La mayoría de los servicios de comunicación electrónica que se usan hoy ofrecen encriptados muy simples, realizados en los servidores de las empresas, de modo que los mensajes están relativamente protegidos de hackers y otros agentes externos, pero son vulnerables a la mala fe de los empleados que tengan acceso, protegidos sólo por protocolos de seguridad no tan seguros contra la NSA o el FBI, según probó Edward Snowden en 2013 y admitieron entonces las autoridades estadounidenses.

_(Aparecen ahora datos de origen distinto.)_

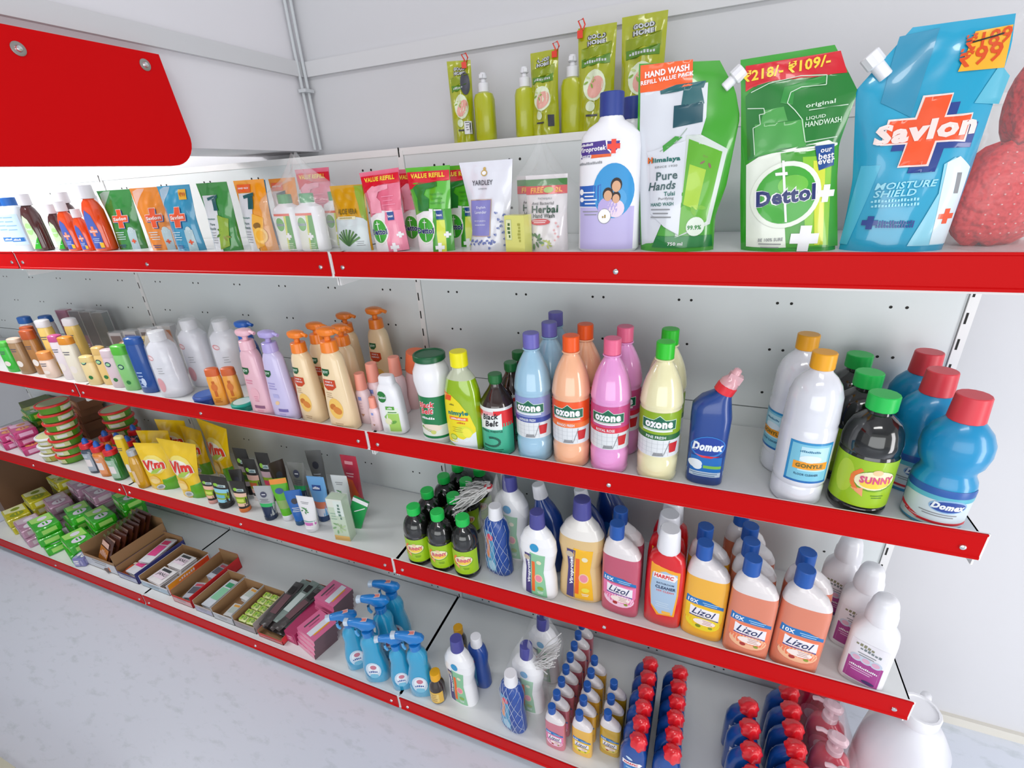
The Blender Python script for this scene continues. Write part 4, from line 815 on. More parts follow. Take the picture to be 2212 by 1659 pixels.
puth('gon', gonyle, 1788, 768, 2, .270, 'front clear white bottle with yellow cap and blue label', 'bottle', 'yellow-capped clear white bottles')
puth('gon', gonyle, 1760, 738, 2, .270, 'rear clear white bottle with yellow cap, behind its twin', 'bottle', 'yellow-capped clear white bottles', rz=-60)
def sunny(H_):
    k = H_ / .204
    def f():
        P_ = [(0, .036), (.004, .039), (.010, .0405), (.015, .0405), (.018, .039), (.021, .0405), (.108, .0405), (.112, .039), (.116, .0408), (.130, .0405), (.147, .037), (.160, .031), (.168, .022), (.173, .0165), (.180, .016)]
        P_ = [(z * k, r * k) for z, r in P_]
        c = M(); c.cyl(.0205 * k, .179 * k, .2045 * k, K('1cc050', .4), 28, rib=.015)
        def deco(d):
            s = k; g = K('9cc414', .35, coat=.3); d.rect(-.06 * s, .022 * s, .06 * s, .107 * s, g, 0); v0 = -.006 * s; d.ell(-.03 * s, .07 * s, .014 * s, .03 * s, K('b4d03c', .35), 1)
            d.ell(.012 * s, .072 * s, .030 * s, .019 * s, K('6a9a1c', .35), 2, rot=6); d.ell(.012 * s, .073 * s, .028 * s, .017 * s, K('f0e8c0', .35), 3, rot=6); d.ell(.014 * s, .068 * s, .022 * s, .009 * s, K('f2d04a', .35), 4, rot=6)
            d.text('SUNNY', .014 * s, .074 * s, .013 * s, K('d4507c', .35), 6, .046 * s, 2, 0, .05); d.ell(.012 * s, .088 * s, .007 * s, .005 * s, K('e8c898', .4), 4)
            d.line([(-.008 * s, .090 * s), (-.018 * s, .078 * s), (-.018 * s, .064 * s), (-.010 * s, .052 * s)], .006 * s, K('ee7a34', .35), 3); d.poly([(-.018 * s, .054 * s), (.0, .042 * s), (-.002 * s, .058 * s)], K('f0a070', .35), 4)
            lines(d, .02 * s, .045 * s, .02 * s, 2, .004 * s, .0014 * s, K('4a7a14', .35), 3)
        return bottle('phenyl_bottle', P_, K('121311', .12, .6, coat=.8), [('cap', c)], deco, 34)
    return f
for px, py, lb in ((1918, 862, 'front large black bottle with green cap and lime label'), (1895, 821, 'second large black bottle with green cap in its line'), (1872, 782, 'rearmost large black bottle with green cap on the second shelf')): puth('sunL', sunny(.204), px, py, 2, .204, lb, 'bottle', 'large black phenyl bottles', rz=-8)
def aqua():
    P_ = [(0, .034, .030, 2), (.005, .039, .034, 2), (.07, .041, .036, 2), (.082, .039, .034, 2), (.092, .034, .031, 2), (.100, .034, .031, 2), (.110, .040, .035, 2), (.128, .0435, .0375, 2), (.146, .0425, .0365, 2), (.162, .036, .032, 2), (.174, .026, .025, 2), (.180, .0195, .0195, 2)]
    P_ = [(z, a * .99, b, 2) for z, a, b, n in P_]
    c = M(); c.cyl(.0225, .178, .218, K('e0404c', .4), 30, r1=.0205, rib=.012)
    def deco(d):
        d.rect(-.055, .008, .055, .074, K('cfdde4', .35, coat=.3), 0); d.rect(-.055, .060, .055, .074, K('2a5ca8', .35), 1); d.poly([(-.055, .05), (.055, .054), (.055, .062), (-.055, .064)], K('5ab4c8', .35), 2)
        d.poly([(-.055, .022), (-.02, .012), (.05, .010), (.05, .016), (-.02, .018), (-.055, .030)], K('dc2c38', .35), 3); d.ell(.012, .046, .024, .012, K('8cb4d8', .35), 3, rot=5); d.ell(.012, .0455, .022, .0095, K('2a4a9c', .35), 4, rot=5)
        d.text('Domex', .012, .046, .0115, K('e8eef2', .35), 6, .042, 0, .25, .06); lines(d, .004, .030, .05, 2, .004, .0016, GRY, 4)
    return bottle('cleaner_bottle', P_, K('1490c4', .3, .5, coat=.4), [('cap', c)], deco, 34)
for px, py, lb in ((2122, 866, 'front aqua blue waisted bottle with red cap at the shelf end'), (2055, 817, 'middle aqua blue waisted bottle with red cap'), (2025, 773, 'rearmost aqua blue waisted bottle with red cap')): puth('aq', aqua, px, py, 2, .218, lb, 'bottle', 'aqua blue waisted cleaner bottles', rz=-16)
# ---- left part of the second shelf
def tubeb(body, capc, H_, W_, dp=None, capk=.22, deco=None, n=2.6, capw=.92):
    def f():
        w = W_ / 2; dd = (dp or W_ * .62) / 2; hc = H_ * (1 - capk)
        P_ = [(0, w * .9, dd * .9, n), (.003, w, dd, n), (hc * .5, w, dd, n), (hc * .92, w * .97, dd * .97, n), (hc, w * .88, dd * .88, n)]
        c = M(); c.prof([(hc, w * capw, dd * capw, n), (hc + .002, w * (capw + .04), dd * (capw + .04), n), (H_ - .003, w * (capw - .02), dd * (capw - .02), n), (H_, w * .7, dd * .7, n)], K(capc, .35, coat=.3), 24)
        def dflt(d): lines(d, 0, hc * .8, w * 1.1, 2, .008, .003, K('5a5a6a', .4), 1); d.ell(0, hc * .35, w * .5, hc * .1, K('f0e8e0', .4), 1)
        return bottle('toiletry_bottle', P_, K(body, .3, .5, coat=.4), [('cap', c)], deco or dflt, 24)
    return f
def dsun(d): d.rect(-.004, .03, .004, .08, K('c8641c', .4), 1); d.ell(0, .060, .009, .012, K('d8742c', .4), 2); lines(d, 0, .022, .02, 3, .005, .002, K('b86418', .4), 1)
def dsh(d): d.ell(-.002, .085, .011, .009, K('1c4a5a', .4), 1); d.ell(-.002, .085, .008, .0055, K('a8d8a0', .4), 2); d.ell(.004, .03, .008, .007, K('2a7a3c', .4), 1)
def dblue(d): lines(d, -.004, .07, .022, 5, .012, .004, K('a8c0e4', .4), 1); d.ell(0, .04, .008, .014, K('c8d8f0', .4), 1)
def djoy(d): joylogo(d, 0, .085, .8); d.rect(-.012, .06, .012, .075, K('c8441c', .35), 1); d.ell(0, .035, .014, .018, K('e8902c', .4), 1)
sn = tubeb('f0a43c', 'd8642c', .118, .042, .026, .2, dsun)
gsn = 'orange sun lotion bottles'
put('sn', sn, -.565, .045, SH[2], 'front orange lotion bottle with brown flip cap beside the blue tin', 'bottle', gsn, rz=25)
put('sn', sn, -.520, .062, SH[2], 'orange lotion bottle touching the front one on its right', 'bottle', gsn, rz=25)
put('snj', tubeb('e89a2c', 'd8642c', .128, .042, .026, .2, djoy), -.520, .130, SH[2], 'orange bottle with brown cap peeking out left of the pink pump', 'bottle', rz=10)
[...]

Se supo así que empresas como Google, Yahoo!, Microsoft, Apple y Facebook filtraban datos personales y mensajes privados al gobierno de Estados Unidos como insumo para la “guerra contra el terrorismo”. Esto causó paranoia entre el conjunto de los usuarios (poca), los militantes por los derechos en internet (mucha) y los gobiernos (algunos); países como Brasil y Uruguay impulsaron con rapidez leyes para que sus datos estatales, hasta entonces desperdigados en servidores informáticos locales pero también de Estados Unidos y Suecia, pasaran a alojarse sólo en territorio soberano.

El 2 de diciembre de 2015, Rizwan Farook y Tashfeen Malik, dos jóvenes estadounidenses de ascendencia paquistaní, ingresaron a los tiros en una policlínica de San Bernardino, California, e intentaron poner una bomba. El resultado fueron 22 heridos y 16 muertos, entre ellos ambos perpetradores. El FBI allanó sus casas y encontró un iPhone negro que podía tener información valiosa para confirmar si integraban una célula jihadista, pero el celular estaba protegido con una contraseña de cuatro dígitos, y tras diez intentos fallidos de ingresarla se iban a borrar todos los datos. La agencia le pidió a Apple que creara un programa para pasar por encima de la protección. “Creemos que la única manera de garantizar que una herramienta tan poderosa no caiga en las manos equivocadas es no crearla”, contestó la firma en un comunicado que le valió acusaciones de apoyo al terrorismo. Incluso el comisionado de Derechos Humanos de la Organización de las Naciones Unidas, Zeid Raad al Hussein, opinó que el pedido del FBI no era una buena idea.

“Quizá el teléfono tiene la clave para encontrar a más terroristas. Quizá no. Pero no podemos mirar a los sobrevivientes a los ojos ni a nosotros mismos al espejo si no seguimos esta pista”, afirmó en una carta abierta el director del FBI, James Comey. Tras la segunda negativa de Apple, la agencia acudió a la Justicia, que le dio a la empresa plazo hasta el 22 de marzo de este año para responder qué haría. Un día antes, el 21, se supo que una compañía privada israelí había logrado hackear el iPhone negro. Muchos pensaron que ese desenlace no era el peor posible: un fallo judicial a favor del FBI habría sentado jurisprudencia.

El mensaje que Whatsapp difunde esta semana es una no declarada pero clara respuesta a la situación. El sistema de encriptado que ofrece está auditado por Open Whisper Systems, una pequeña empresa externa que opera con software abierto, se financia con donaciones y es bastante confiable. Para cada comunicación entre dos usuarios se genera un código, que no está alojado en los servidores de la empresa sino en los propios celulares; hay que intercambiar la clave verbalmente, en persona, o escanear un código QR generado en uno de los teléfonos. Así, por el servidor no pasará el mensaje original, sino uno ya cifrado, cuya clave estará sólo en manos de los directamente interesados. Jan Koum, fundador de Whatsapp, aseguró en un mensaje público que si la empresa no puede leer los contenidos, no habrá nada que responder en caso de que el FBI golpee a su puerta. “Nadie puede leer tus mensajes. Ni los cibercriminales, ni los hackers, ni los gobiernos opresivos. Ni siquiera nosotros”, prometió.